B.C. Reviews Laws Governing Liquor

Published in Orchard and Vine Magazine on: December 4, 2013

Laws are like a mirror that reflect the society they govern. When laws become outdated, they are no longer respected and become difficult to enforce. Laws that impact the public safety and health of citizens should stay up-to-date, which includes liquor laws that should be amended to reflect current trends in the social sector. However, as is the case with our liquor laws, needed changes are sometimes slow to occur and interested parties must lobby government to make them happen. We are now starting to see the benefits of such efforts to make changes to our liquor laws.

In early June, the British Columbia provincial government announced its plan to review and update the liquor laws of British Columbia. There will be two phases to the review.

The first began in August with requests for feedback sent to key industry groups and stakeholders. The second phase lasted from September 1 to October 31, with the creation of a website for public opinion and discussion. This type of interactive, public involvement process allows everyday British Columbians to participate in the process and have their ideas and concerns heard and addressed. After these two phases, a report was submitted in late November to the Attorney General and Minister of Justice and released to the public about any proposed changes.
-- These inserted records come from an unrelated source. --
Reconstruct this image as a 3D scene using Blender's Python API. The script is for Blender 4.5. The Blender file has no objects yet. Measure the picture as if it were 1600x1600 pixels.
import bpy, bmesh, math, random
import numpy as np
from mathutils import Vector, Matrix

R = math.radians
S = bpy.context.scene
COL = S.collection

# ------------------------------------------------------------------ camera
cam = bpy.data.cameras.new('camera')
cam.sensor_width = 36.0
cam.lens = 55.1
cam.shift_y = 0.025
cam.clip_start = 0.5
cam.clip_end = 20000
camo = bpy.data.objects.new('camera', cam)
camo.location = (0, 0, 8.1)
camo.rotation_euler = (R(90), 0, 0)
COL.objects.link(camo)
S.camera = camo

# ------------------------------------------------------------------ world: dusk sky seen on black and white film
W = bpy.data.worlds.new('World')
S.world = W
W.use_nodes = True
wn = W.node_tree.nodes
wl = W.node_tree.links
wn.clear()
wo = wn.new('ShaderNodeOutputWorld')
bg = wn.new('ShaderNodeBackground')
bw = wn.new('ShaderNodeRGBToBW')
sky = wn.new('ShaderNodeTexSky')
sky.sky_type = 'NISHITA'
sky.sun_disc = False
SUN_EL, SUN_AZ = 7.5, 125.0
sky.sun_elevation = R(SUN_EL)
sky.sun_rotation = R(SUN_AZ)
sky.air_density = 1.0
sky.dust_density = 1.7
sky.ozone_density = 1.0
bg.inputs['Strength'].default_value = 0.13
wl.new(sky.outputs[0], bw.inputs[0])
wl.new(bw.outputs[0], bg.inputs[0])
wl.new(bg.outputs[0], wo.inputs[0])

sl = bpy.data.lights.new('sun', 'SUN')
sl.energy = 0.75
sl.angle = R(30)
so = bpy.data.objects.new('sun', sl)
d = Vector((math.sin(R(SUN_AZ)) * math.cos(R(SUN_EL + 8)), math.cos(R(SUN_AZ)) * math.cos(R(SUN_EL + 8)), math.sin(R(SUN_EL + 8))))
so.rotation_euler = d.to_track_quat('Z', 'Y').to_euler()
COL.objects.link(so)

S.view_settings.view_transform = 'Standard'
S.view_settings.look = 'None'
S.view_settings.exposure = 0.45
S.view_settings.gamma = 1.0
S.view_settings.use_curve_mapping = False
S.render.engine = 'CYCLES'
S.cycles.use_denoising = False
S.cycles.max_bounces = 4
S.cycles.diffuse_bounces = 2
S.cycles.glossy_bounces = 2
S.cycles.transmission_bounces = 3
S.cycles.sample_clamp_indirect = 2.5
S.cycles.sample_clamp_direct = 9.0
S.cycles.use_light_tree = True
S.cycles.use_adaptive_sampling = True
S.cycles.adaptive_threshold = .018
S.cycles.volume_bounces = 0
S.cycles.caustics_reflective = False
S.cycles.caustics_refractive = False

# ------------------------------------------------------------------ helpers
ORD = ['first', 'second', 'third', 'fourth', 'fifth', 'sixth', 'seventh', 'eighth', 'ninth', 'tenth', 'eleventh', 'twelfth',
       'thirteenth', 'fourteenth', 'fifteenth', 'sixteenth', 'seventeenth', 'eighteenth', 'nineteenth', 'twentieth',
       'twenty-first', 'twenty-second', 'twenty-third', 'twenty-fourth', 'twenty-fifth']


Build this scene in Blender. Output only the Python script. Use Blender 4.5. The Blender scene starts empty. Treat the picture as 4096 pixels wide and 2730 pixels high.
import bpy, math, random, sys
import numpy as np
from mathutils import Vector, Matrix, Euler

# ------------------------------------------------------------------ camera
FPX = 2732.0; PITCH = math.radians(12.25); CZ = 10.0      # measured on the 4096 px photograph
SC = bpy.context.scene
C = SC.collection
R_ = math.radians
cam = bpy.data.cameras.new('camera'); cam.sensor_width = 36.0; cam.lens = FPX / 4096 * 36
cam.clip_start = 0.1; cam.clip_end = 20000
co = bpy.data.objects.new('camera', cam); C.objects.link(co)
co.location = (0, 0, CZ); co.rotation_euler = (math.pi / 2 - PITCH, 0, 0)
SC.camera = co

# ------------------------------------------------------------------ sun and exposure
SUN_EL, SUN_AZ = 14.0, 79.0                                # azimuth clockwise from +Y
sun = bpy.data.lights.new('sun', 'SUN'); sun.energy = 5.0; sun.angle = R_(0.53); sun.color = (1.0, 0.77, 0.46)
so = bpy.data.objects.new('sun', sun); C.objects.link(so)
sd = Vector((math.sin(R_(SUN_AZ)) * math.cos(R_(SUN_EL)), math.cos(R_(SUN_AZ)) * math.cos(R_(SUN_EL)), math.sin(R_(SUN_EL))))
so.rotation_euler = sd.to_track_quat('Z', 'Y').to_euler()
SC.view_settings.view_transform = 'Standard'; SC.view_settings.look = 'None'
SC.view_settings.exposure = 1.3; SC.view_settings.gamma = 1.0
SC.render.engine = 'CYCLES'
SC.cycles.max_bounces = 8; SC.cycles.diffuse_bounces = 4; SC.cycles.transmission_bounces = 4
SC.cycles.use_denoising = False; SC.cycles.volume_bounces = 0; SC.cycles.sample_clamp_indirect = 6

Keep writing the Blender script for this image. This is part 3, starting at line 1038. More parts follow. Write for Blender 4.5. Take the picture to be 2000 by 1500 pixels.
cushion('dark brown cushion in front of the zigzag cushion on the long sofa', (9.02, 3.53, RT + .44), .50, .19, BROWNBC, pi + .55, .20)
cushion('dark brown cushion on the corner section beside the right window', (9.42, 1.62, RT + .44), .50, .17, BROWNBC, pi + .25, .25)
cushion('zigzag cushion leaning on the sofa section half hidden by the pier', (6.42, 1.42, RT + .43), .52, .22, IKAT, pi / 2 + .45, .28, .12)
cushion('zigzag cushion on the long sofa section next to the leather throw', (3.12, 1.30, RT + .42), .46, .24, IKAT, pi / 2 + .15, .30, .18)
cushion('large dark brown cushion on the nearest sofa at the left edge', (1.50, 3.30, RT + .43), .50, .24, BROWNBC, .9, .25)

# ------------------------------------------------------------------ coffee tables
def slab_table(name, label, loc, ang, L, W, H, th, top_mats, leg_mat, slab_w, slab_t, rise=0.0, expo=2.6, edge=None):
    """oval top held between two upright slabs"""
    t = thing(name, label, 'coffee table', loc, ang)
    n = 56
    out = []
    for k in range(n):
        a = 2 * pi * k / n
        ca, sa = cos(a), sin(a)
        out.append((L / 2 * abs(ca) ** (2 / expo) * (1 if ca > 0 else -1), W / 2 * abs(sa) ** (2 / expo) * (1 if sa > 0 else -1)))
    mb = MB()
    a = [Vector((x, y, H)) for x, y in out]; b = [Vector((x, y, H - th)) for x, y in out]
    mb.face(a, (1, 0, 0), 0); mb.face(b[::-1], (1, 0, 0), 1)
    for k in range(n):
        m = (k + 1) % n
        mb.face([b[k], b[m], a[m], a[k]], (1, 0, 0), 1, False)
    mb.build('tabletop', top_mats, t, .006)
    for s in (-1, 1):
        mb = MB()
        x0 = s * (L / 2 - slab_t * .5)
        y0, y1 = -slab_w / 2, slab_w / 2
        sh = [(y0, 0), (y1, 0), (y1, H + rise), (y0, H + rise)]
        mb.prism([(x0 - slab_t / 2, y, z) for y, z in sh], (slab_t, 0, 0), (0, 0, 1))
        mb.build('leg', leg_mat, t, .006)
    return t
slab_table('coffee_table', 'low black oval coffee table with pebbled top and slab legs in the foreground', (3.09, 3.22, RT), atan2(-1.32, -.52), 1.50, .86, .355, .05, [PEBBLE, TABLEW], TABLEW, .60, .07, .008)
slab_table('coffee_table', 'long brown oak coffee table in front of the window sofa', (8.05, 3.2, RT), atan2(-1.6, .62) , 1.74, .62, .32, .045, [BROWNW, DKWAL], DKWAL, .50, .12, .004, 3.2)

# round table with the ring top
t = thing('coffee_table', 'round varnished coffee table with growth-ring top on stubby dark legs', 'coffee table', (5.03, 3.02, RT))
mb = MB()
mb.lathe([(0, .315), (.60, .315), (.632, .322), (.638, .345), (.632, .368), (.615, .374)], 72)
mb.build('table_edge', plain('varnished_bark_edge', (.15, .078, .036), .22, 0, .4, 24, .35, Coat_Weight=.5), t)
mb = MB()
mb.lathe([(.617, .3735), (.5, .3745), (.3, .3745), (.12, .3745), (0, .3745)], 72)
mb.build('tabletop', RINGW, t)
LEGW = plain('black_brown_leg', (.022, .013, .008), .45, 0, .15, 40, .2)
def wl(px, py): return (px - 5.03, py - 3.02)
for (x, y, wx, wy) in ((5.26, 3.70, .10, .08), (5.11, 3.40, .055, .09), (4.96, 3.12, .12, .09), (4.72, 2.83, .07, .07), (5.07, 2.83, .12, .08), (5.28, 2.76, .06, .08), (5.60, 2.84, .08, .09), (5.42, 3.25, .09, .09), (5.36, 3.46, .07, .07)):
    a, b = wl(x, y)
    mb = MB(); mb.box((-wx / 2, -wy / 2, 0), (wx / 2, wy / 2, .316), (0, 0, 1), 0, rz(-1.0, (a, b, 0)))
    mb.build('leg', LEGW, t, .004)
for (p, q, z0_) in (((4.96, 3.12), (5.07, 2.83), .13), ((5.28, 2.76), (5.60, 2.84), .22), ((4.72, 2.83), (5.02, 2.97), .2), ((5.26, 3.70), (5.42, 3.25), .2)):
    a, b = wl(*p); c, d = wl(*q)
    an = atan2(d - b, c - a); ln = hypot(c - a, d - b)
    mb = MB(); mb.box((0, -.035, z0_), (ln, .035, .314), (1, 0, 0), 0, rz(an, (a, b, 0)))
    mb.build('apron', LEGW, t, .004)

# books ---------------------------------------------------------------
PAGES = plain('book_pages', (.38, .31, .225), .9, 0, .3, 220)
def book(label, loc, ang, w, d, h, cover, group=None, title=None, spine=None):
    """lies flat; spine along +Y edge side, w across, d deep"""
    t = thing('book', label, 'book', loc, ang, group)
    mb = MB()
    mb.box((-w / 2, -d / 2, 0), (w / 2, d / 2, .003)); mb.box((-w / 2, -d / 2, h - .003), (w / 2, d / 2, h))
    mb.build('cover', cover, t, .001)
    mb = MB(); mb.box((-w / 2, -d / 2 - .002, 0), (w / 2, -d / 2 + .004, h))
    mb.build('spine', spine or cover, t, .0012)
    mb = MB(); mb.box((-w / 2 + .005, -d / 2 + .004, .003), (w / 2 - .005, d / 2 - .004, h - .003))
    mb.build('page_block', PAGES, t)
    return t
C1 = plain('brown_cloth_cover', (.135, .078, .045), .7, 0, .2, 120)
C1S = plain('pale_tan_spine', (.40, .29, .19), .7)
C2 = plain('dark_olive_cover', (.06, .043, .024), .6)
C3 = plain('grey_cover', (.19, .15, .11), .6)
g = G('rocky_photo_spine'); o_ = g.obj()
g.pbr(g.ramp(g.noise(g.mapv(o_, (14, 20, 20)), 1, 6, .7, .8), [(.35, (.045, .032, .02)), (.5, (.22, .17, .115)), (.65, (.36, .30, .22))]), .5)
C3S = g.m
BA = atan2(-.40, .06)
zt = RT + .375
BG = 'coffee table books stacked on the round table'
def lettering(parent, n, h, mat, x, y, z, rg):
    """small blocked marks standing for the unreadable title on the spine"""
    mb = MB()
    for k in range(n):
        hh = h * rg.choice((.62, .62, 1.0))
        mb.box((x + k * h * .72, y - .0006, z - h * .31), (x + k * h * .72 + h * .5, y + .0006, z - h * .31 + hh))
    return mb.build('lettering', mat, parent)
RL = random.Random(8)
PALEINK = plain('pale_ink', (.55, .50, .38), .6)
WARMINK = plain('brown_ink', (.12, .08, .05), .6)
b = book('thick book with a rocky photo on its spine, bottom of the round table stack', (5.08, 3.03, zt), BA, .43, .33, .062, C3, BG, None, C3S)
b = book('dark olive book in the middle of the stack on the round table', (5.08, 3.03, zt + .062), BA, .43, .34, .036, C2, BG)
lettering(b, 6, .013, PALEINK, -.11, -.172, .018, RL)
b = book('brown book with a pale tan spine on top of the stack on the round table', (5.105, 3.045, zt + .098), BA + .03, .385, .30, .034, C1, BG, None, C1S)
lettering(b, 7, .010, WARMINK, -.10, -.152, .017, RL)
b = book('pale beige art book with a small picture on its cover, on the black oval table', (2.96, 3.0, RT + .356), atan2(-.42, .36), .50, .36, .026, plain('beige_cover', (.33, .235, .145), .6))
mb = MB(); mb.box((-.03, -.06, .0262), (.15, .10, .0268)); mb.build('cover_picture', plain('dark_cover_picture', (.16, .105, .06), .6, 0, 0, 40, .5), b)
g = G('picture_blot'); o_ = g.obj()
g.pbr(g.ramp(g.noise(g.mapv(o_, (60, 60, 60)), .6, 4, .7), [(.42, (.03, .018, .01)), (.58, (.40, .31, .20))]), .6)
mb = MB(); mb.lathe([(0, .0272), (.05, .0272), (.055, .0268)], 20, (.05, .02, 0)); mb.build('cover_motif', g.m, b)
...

The review is to modernize liquor laws so they allow for consumer convenience and economic growth, while still protecting public safety and the health of British Columbians. A major review of liquor laws has not occurred since 1999, and that review did not include a public participation process.

This process incorporates the phrase “give the people what they want”, with the intent that changes to the law must be common sense, while weighing the best interest of the liquor industry, government and the citizens.

The scope of the review is demonstrated by the number of letters that were sent by the more than 10,000 liquor licensees and liquor agency stores and the numerous groups involved in the process including First Nations, local government and police.

The review will consider licensing, distribution, manufacturing and additional issues relating to the wine industry.

Laws have historically been amended as a societal reaction to a problem meaning reforms to laws often occur when a problem has been identified. Lawmakers cannot forecast the future, but this review is a step in the right direction for bringing our liquor laws in line with today’s practices and hopefully, support continued growth of the wine industry in British Columbia.

If you would like to see what the topics of discussion are, check out the government’s website on liquor policy review at http://engage.gov.bc.ca/liquorpolicyreview.

If you wanted to see changes in the liquor laws in British Columbia, this is a participation tool that appeared to allow you the opportunity to have your ideas heard.